Santiago Sierra, Teeth of the Last Gipsies of Ponticelli, 2008. Courtesy of Santiago Sierra and KOW BERLIN, Photo by Alexander Koch

It is difficult, however, not to be struck by two of Sierra’s photographs, Teeth of the Last Gipsies of Ponticelli (2008). Two open mouths of teeth, ground down and deformed, give evidence of the psychological stress and physical condition of the sitters. They are both captivating and devastating in their spectacle. The time-intensive process of wearing teeth down so severely brings more questions than emotional concern. Awareness of this state implicates the viewer as partial perpetrator, despite the victim being foreign and obtuse.

Violence is an ever-present undercurrent of the show, and is most overt in Noland’s piece, Enquirer with Eyes Cut Out (1990). The removal of the image’s eyes points to a sort of Hollywood version of psychopathy. The type of story presented, involving the private lives of celebrities, exists in our culture not for its importance or affect on society at large, but rather to knock down people above us in the social hierarchy. Celebrity ‘rag mags’ seem to exist solely for this eventual purpose. Removing the eyes dehumanizes, and by taking away a celebrity’s humanity, we are able to freely violate and judge them, therefore purposefully making ourselves the offenders to their victimhood.

Cady Noland, Enquirer Page with Eyes Cut Out, 1990 , Courtesy of Sammlung Gaby and Wilhelm Shuermann, Photo by Alexander Koch.

We’ve all heard stories of exploitation, just as we’ve all at times chosen not to act or to rebel against various human atrocities. Seeing documentation of this, be it in a paper, or on a gallery’s walls, allows us distance and freedom from any sense of responsibility. The content of the show, however, remains commonplace. It’s delivered to us daily in our mailboxes, or is readily available at the corner newsstand. In 89 Huichols, Sierra highlights particular examples from our world that act as stand-ins for the marginalized figures that give regular society its “other” of the moment. Coupled with Noland’s work, the curators have moved us from the Sierra conversation “Why would he do that?” to “Why do we allow this?” The stories Sierra covers here don’t get a lot of news time when contrasted against Jaclyn Smith’s divorce, due to a lack of interest from the general public. This sentiment is subtle, but apparent throughout the exhibition.

There is a detached quality between both Noland and Sierra and their work.  They’re no Sarah McLaughlin, who appeals to our emotions to garner donations for abused animals. Instead, Coland and Sierra offer fodder for intellectual study.  They have selected specific victims for examination, but instead of inciting activism, the non-sensationalism of the exhibition is at times apathetic, and thus calls us out for our own apathy toward the details of the content. The power of this show relies on having a calm and ordered appearance, as well as projecting a tone of rationalism.
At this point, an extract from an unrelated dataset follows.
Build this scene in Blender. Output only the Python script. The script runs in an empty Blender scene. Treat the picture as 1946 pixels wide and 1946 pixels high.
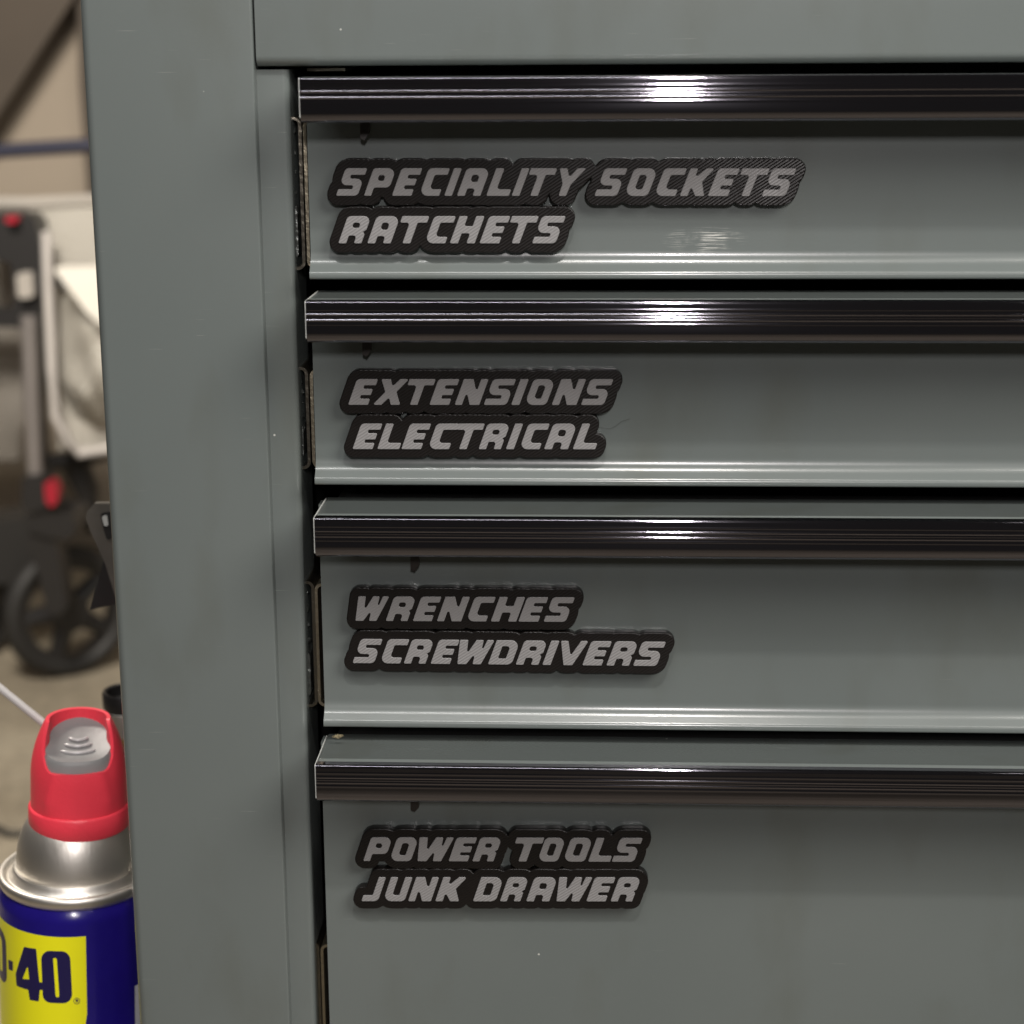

Exhibition view, Metal Fence, Cady Noland, 1990, 89 Huichols, Santiago Sierra, 2006, Courtesy of Santiago Sierra and KOW BERLIN, Sammlung Gaby and Wilhelm Shuermann, Photo by Alexander Koch

While a sort of historicizing happens with the pieces that involve particular groups of people, the object-based pieces in the show exist with a sort of timelessness. These pieces treat the viewer as both victim and perpetrator. We cause our own unease by walking through an imposing gate, and yet we subject ourselves to the onslaught of bright buzzing lights with the visceral awareness that even though we’re in control, we’re contributing to our own discomfort.

We know the wince and moment of anticipation all too well, but we continue to rubberneck at the sight of a car crash. For all the controversy that Noland and Sierra are known for, the show’s sense of violence or exploitation is severely reserved when pitted against any real story of human suffering. Noland and Sierra’s approaches to victimization in our society complicate our individual roles and responsibilities in playing on either side. While no one wants to be a victim, we seem to find ourselves in a position where victimization is natural or necessary, so we prefer the alternative, perhaps despite the moral implications of it, in order to survive.

Cady Noland / Santiago Sierra is on view at KOW Berlin through July 29, 2011.